Steem is Dead!!!!!!!!!!!!!!!!!!!!! or is it?

Ok, a few people have been mentioning Steem is dead to me recently. So, I want to clarify a little FUD that's out there and try to bring my perspective to the FUD.

First off, Steem is really hard to kill. The only way I see it dying is if the price of running a node exceeds the proceeds of running that node either for a long time or drastically for short times.

Boring witness math

Right now a top 20 witness makes 110,000 steem per year or something in that vicinity. Each Steem is worth 33 cents right now. So, witnesses are earning $36,000 per year. I run two witness nodes (and pay for half of the minnowsupport rpc, but that's separate from this). My nodes cost $120/month each. So, that's $240/month. So, that's about 3k per year. The price of steem has to get down to 3 cents before I start asking myself "do I even want to run a node here?" Maybe some of the backup witnesses would stop hosting Steemd by 3 cents, but I don't see enough leaving to stop the chain until Steem hits 3 cents.
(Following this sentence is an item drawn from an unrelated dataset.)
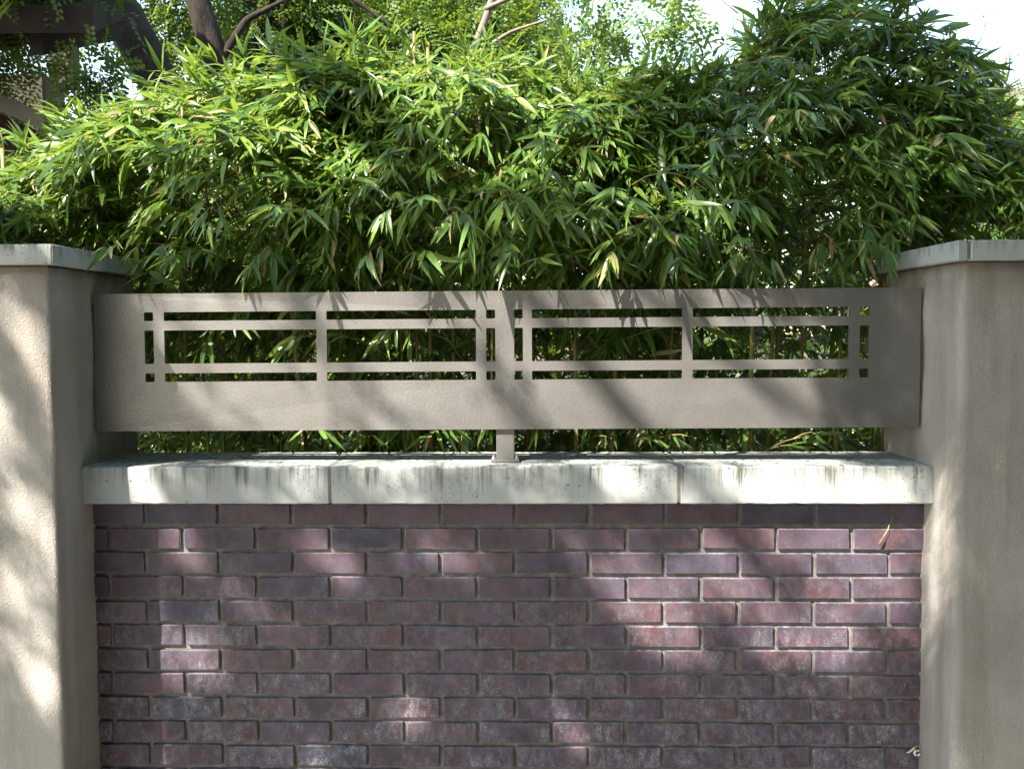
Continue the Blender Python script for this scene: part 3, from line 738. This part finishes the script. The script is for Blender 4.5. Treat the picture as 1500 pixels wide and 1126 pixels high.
# unseen canopy added above and behind the camera, to cut skylight and pavement bounce
roof = blob_points(gc, [(1.2, -4.6, 5.2, 2.0, 2.0, 1.2), (3.4, -3.2, 4.9, 2.0, 2.0, 1.2), (3.6, -.6, 5.0, 1.6, 1.8, .9), (-.4, -6.4, 5.6, 2.0, 1.6, 1.2), (2.4, -7.0, 4.4, 2.6, 1.5, 1.6), (5.6, -4.8, 4.0, 1.6, 2.2, 1.6), (1.8, -.4, 5.6, 1.4, 1.6, .7), (-3.6, -6.6, 5.6, 2.2, 1.0, .9, 9), (-1.6, -7.2, 5.4, 2.0, 1.2, 1.2)], 5200)
tree('leaning_tree', 'leaning dark trunk at upper left whose fine-leaved crown reaches over the wall, with unseen canopy added for shade', (-1.9, 4.2, 0),
     [('trunk', [(-1.9, 4.2, -.05), (-2.2, 4.05, 2.2), (-2.43, 4.0, 3.18), (-2.66, 4.0, 3.5), (-2.82, 3.95, 3.85), (-3.3, 3.3, 5.0)], .17, .12),
      ('limb', [(-3.25, 3.4, 4.9), (-3.9, 1.2, 6.4), (-4.0, -1.2, 7.1), (-3.6, -3.0, 6.9), (-3.0, -4.2, 6.6)], .11, .03),
      ('limb', [(-3.95, -1.0, 7.05), (-3.0, -3.0, 6.3), (-2.2, -3.7, 6.2)], .06, .015),
      ('limb', [(-3.3, 3.3, 4.95), (-4.6, 1.6, 6.0), (-5.6, 0, 6.6)], .09, .02),
      ('limb', [(-3.9, 1.2, 6.4), (-2.0, -.6, 7.0), (.5, -2.4, 6.4), (2.6, -3.6, 5.4)], .08, .03),
      ('limb', [(-2.0, -.6, 7.0), (.2, -.4, 6.6), (2.4, -.5, 5.8), (3.6, -.6, 5.2)], .06, .02),
      ('limb', [(.5, -2.4, 6.4), (.6, -5.0, 6.0), (.9, -6.8, 5.2)], .05, .02),
      ('limb', [(-2.9, 3.8, 4.1), (-2.9, 2.9, 4.1), (-2.9, 2.2, 3.7)], .035, .01)],
     [(-3.0, 2.6, 3.45, .8, .6, .42, .9), (-2.8, 2.3, 3.38, .45, .35, .22, .5), (-2.9, 2.4, 3.9, 1, .7, .4, .4), (-3.3, 3.2, 3.3, .6, .4, .5, .5), (-2.18, 2.5, 2.80, .22, .2, .08, .07), (-4.6, .9, 6.3, 1.3, 1.3, .8, 1.3), (-5.6, -.3, 7.4, 1.5, 1.3, .8, 1.3)], 6000, (.16, .25),  # last two blobs: unseen leaf mass added to shade foliage and house below
     M['frond'], M['bark'], 31, (0, .5), None, over, roof, overD, overL)
tree('shade_tree', 'dark upright trunk with a crooked lean, second from left behind the bamboo', (-2.15, 4.6, 0),
     [('trunk', [(-2.15, 4.6, -.05), (-2.2, 4.5, 3.3), (-2.30, 4.5, 3.7), (-2.5, 4.5, 4.3), (-2.7, 4.5, 5.4)], .125, .07),
      ('limb', [(-2.2, 4.5, 3.45), (-2.02, 4.55, 3.75), (-1.75, 4.6, 3.9)], .035, .015)],
     [(-2.5, 5.4, 4.3, 1.1, .8, .7), (-1.8, 5.6, 3.8, .8, .7, .5)], 3000, (.2, .32), M['frond'], M['bark'], 32, (.2, .8), 'trees behind the bamboo')
tree('shade_tree', 'thick straight dark trunk, third from left behind the bamboo', (-2.0, 5.1, 0),
     [('trunk', [(-2.0, 5.1, -.05), (-2.03, 5.0, 3.6), (-2.06, 5.0, 4.2), (-2.1, 5, 5.6)], .16, .11),
      ('limb', [(-1.93, 4.95, 3.4), (-1.83, 4.93, 3.9), (-1.66, 4.9, 4.5)], .05, .03),
      ('limb', [(-1.66, 4.9, 4.3), (-1.3, 4.9, 4.0), (-.95, 4.9, 3.75)], .03, .012)],
     [(-1.2, 6.2, 4.2, 1.3, .8, .8), (-.6, 6.4, 3.4, 1.3, .8, .6)], 4600, (.2, .32), M['frond'], M['bark'], 33, (.4, 1), 'trees behind the bamboo')
tree('slender_tree', 'slender pale-barked tree with airy light green crown above the middle of the hedge', (-.8, 6.2, 0),
     [('trunk', [(-.8, 6.2, -.05), (-.86, 6.0, 3.4), (-.95, 6, 4.2), (-1.05, 6, 5.4)], .07, .035),
      ('stem', [(-.72, 6.2, 0), (-.72, 6.0, 3.4), (-.70, 6, 4.3), (-.62, 6, 5.4)], .05, .03),
      ('limb', [(-.70, 5.6, 3.2), (-.42, 5.05, 3.6), (-.26, 5.0, 3.98), (-.1, 5, 4.6)], .04, .025),
      ('limb', [(-.42, 5.05, 3.6), (-.1, 4.8, 3.72), (.3, 4.5, 3.75)], .018, .006),
      ('limb', [(-.3, 5, 3.95), (.5, 4.4, 4.1), (1.1, 4.0, 3.85), (1.4, 3.9, 3.55)], .022, .005),
      ('limb', [(.5, 4.4, 4.1), (1.2, 4.2, 4.05), (1.9, 4.1, 3.75)], .012, .004)],
     [(-.55, 6.6, 4.1, 1.0, .9, .8), (-.35, 6.4, 3.2, .9, .8, .6), (.55, 4.4, 3.75, .45, .3, .25, .025), (1.15, 4.0, 3.6, .32, .25, .22, .016), (1.75, 4.1, 3.72, .25, .2, .2, .007), (-.5, 5.6, 3.9, .8, .5, .5)],
     5000, (.23, .35), M['frond'], M['palebark'], 34, (.5, 1))
tree('slender_tree', 'small sunlit yellow-green tree far behind at right edge against the sky', (5.6, 9.5, 0),
     [('trunk', [(5.6, 9.5, -.05), (5.6, 9.5, 2.5), (5.5, 9.5, 4)], .08, .04)],
     [(5.6, 9.5, 3.9, .8, .6, .9), (6.6, 9.8, 3.2, .8, .7, .9)], 900, (.2, .32), M['olive'], M['palebark'], 35, (.3, 1))

gs = np.random.default_rng(90); ns = 7500
P = np.stack([gs.uniform(-2.6, 4.2, ns), gs.uniform(2.3, 3.1, ns), gs.uniform(.05, 2.45, ns)], 1)
tag(fronds('shrubbery', P, unit(gs.normal(size=(ns, 3)) + [0, -.4, .1]), gs.uniform(.26, .40, ns), gs.uniform(0, .5, ns), M['frond'], None, np.zeros(3), gs), 'dark shrubbery filling the bed behind the bamboo hedge', 'shrubs', None, 'stuff')

# ------------------------------------------------------------------ buildings glimpsed behind, and one added unseen to block sky light
h = thing('brown_house', 'dark brown house with timber beam and sloping grey board behind the left pillar', 'house', (-5.0, 5.5, 0)); ho = np.array([-5.0, 5.5, 0])
def hb(name, mat, parent, o, *a, b=0):
    m = MB(); m.box(a[0] - o[0], a[1] - o[0], a[2] - o[1], a[3] - o[1], a[4] - o[2], a[5] - o[2], b)
    ob = m.build(name, mat, parent); fix_normals(ob.data); return ob
hb('wall', M['brownwall'], h, ho, -8, -3.5, 5.6, 9, 0, 3.05)
hb('beam', M['brownwood'], h, ho, -8, -3.74, 5.0, 5.35, 3.19, 3.50, b=.02)
hb('post', M['brownwood'], h, ho, -3.98, -3.82, 5.06, 5.22, 0, 3.19, b=.01)
hb('post', M['brownwood'], h, ho, -3.90, -3.72, 5.4, 5.58, 3.5, 3.95, b=.01)
m = MB(); th = .10
A = np.array([(-3.75, 3.0, 3.14), (-2.3, 3.0, 2.49)])
V = []
for (x_, y_, z_) in A:
    for dy in (0, .05):
        for dz in (0, th): V.append((x_ - ho[0], y_ + dy - ho[1], z_ - th / 2 + dz))
m.add(V, [(0, 4, 5, 1), (2, 3, 7, 6), (0, 2, 6, 4), (1, 5, 7, 3), (0, 1, 3, 2), (4, 6, 7, 5)])
ob = m.build('sloping_board', M['greyboard'], h); fix_normals(ob.data)
m = MB(); V = []
for (x_, y_, z_) in ((-3.9, 3.06, 3.14), (-2.3, 3.06, 2.42)):
    V += [(x_ - ho[0], y_ - ho[1], 0), (x_ - ho[0], y_ - ho[1], z_), (x_ - ho[0], y_ + .1 - ho[1], 0), (x_ - ho[0], y_ + .1 - ho[1], z_)]
m.add(V, [(0, 4, 5, 1), (2, 3, 7, 6), (0, 2, 6, 4), (1, 5, 7, 3), (0, 1, 3, 2), (4, 6, 7, 5)])
ob = m.build('stair_wall', M['brownwall'], h); fix_normals(ob.data)
m = MB(); V = []
for (y_, z_) in ((2.25, 2.97), (3.35, 3.38)):
    for x_ in (-8.0, -2.12 - (.30 if y_ > 3 else 0)):
        V += [(x_ - ho[0], y_ - ho[1], z_), (x_ - ho[0], y_ - ho[1], z_ + .14)]
m.add(V, [(0, 2, 3, 1), (4, 5, 7, 6), (0, 1, 5, 4), (2, 6, 7, 3), (0, 4, 6, 2), (1, 3, 7, 5)])
ob = m.build('porch_roof', M['darkroof'], h); fix_normals(ob.data)
for k_ in range(7):
    x_ = -2.45 - k_ * .42; m = MB(); V = []
    for (y_, z_) in ((2.33, 2.995), (3.3, 3.355)):
        V += [(x_ - ho[0] + dx, y_ - ho[1], z_ + dz) for dx in (-.035, .035) for dz in (-.11, -.004)]
    m.add(V, [(0, 2, 3, 1), (4, 5, 7, 6), (0, 1, 5, 4), (2, 6, 7, 3), (0, 4, 6, 2), (1, 3, 7, 5)])
    ob = m.build('rafter', M['darkroof'], h); fix_normals(ob.data)
lw = thing('garden_wall', 'low grey garden wall just visible behind the left pillar cap', 'wall', (-2.6, 1.3, 0))
hb('wall', M['brownwall'], lw, np.array([-2.6, 1.3, 0]), -3.6, -1.70, 1.22, 1.38, 0, 1.80)
hb('coping', M['greyboard'], lw, np.array([-2.6, 1.3, 0]), -3.62, -1.68, 1.19, 1.41, 1.80, 1.87, b=.008)
t2 = thing('tan_house', 'tan house with grey roof glimpsed at the right edge beyond the bamboo', 'house', (8, 11, 0)); to = np.array([8, 11, 0])
hb('wall', M['tanwall'], t2, to, 6.0, 12, 10.5, 15, 0, 4.35)
f = hb('roof', M['tile'], t2, to, 5.5, 12.5, 10.0, 15.5, 4.35, 4.52, b=.03)
w = hb('window', M['brownwood'], t2, to, 7.0, 8.2, 10.44, 10.499, 1.6, 3.0); hb('pane', M['glass'], w, to, 7.08, 8.12, 10.40, 10.439, 1.68, 2.92)

nh = thing('unseen_blocker_house', 'unseen long low brown house added behind the photographer to block sky light', 'house', (5, -11, 0)); no = np.array([5., -11, 0])  # never in view; added only to darken ambient light from front and right
hb('wall', M['housewall'], nh, no, -2.0, 13, -14, -9.8, 0, 5.2)
hb('wall', M['housewall'], nh, no, 6.2, 13, -9.8, -1.6, 0, 5.0)
hb('roof', M['tile'], nh, no, -2.5, 13.5, -14.5, -9.3, 5.2, 5.4, b=.03)
hb('roof', M['tile'], nh, no, 5.7, 13.5, -9.29, -1.1, 5.0, 5.18, b=.03)
for wx in (0, 3.2):
    w = hb('window', M['greyboard'], nh, no, wx, wx + 1.5, -9.79, -9.72, 1.1, 2.6); hb('pane', M['glass'], w, no, wx + .08, wx + 1.42, -9.715, -9.70, 1.18, 2.52)
d_ = hb('door', M['brownwood'], nh, no, 2.0, 2.95, -9.79, -9.73, 0, 2.1); hb('handle', M['steel'], d_, no, 2.82, 2.87, -9.725, -9.68, 1.0, 1.05)

# ------------------------------------------------------------------ small things caught on the wall
dl = thing('dead_leaf', 'small curled brown dead leaf hanging by a thread-thin stalk from the upper right bricks', 'leaf', (1.003, -.008, .963)); do = np.array([1.003, -.008, .963])
b = MB(); b.tube([(0.012, .004, .006), (.004, -.004, -.012), (-.008, -.006, -.030)], [.0007, .0007, .0009], 5); b.build('stalk', M['straw'], dl)
b = MB(); b.tube([(-.008, -.006, -.030), (-.012, -.008, -.037), (-.017, -.008, -.046), (-.022, -.006, -.055)], [.001, .0026, .0030, .0006], 7); b.build('blade', M['deadleaf'], dl, True)
cr = thing('cable_clip', 'tiny white plastic ring clip where the bricks meet the right pillar', 'clip', (1.098, -.006, .336))
an = np.linspace(R(50), R(350), 16)
b = MB(); b.tube(np.stack([np.cos(an) * .0072, np.full(16, -.004), np.sin(an) * .0072], 1), .0030, 7); b.build('ring', M['white'], cr, True)
b = MB(); b.tube([(0, 0, 0), (0, .02, 0)], [.002, .002], 6); b.build('pin', M['steel'], cr)
hs = thing('straw_husk', 'pale straw husk stuck beside the white ring clip on the brick', 'husk', (1.085, -.009, .345))
b = MB(); b.tube([(.012, 0, .010), (.002, -.003, .003), (-.008, -.002, -.006), (-.017, 0, -.010)], [.0006, .0034, .0026, .0004], 6); b.build('husk', M['straw'], hs, True)
for q in range(4):
    b = MB(); e = np.array([-.002 + q * .006, -.006, .016 - abs(q - 2) * .003]); b.tube([(.004, -.002, .004), e * .6 + [.002, 0, .002], e], [.0005, .0004, .0002], 4); b.build('bristle', M['straw'], hs)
At that point it's not immediate either. I have liquid steem I don't think I'd kill my witness just cause it isn't profitable for a while. I was losing money when it first started. It can lose money again. Witnesses could also change the reward pool to ensure that there's enough money for the basic infrastructure.

RPCs cost more and maybe we could see the number of full RPCs drop or maybe even many of them stop, but in that case i think more people will band together to cover partial costs and Steemit has some cash. They may make decisions I don't always agree with, but I don't think they'd let the project die over RPCs as long as they could afford to, and they have some runway.

MIRA

More importantly than the right this second discussion is that MIRA seems pretty close. MIRA allows nodes to run with data that's currently stored in ram to be stored on hard drives. The difference in cost for that is staggering. A full node would drop from 512Gb of Ram to closer to 8 or 16 Gb. The server would go from something like $650/month to something closer to $20/month. Witness nodes are gonna be less. So, now run the math again. If it only costs $20 a month and yeah you probably run 2 for $40/month as long as you can make more than $480/yr there will be people willing to donate time to run them. Post MIRA the discussion of closing my witness starts if steem hits 0.004 cents per steem.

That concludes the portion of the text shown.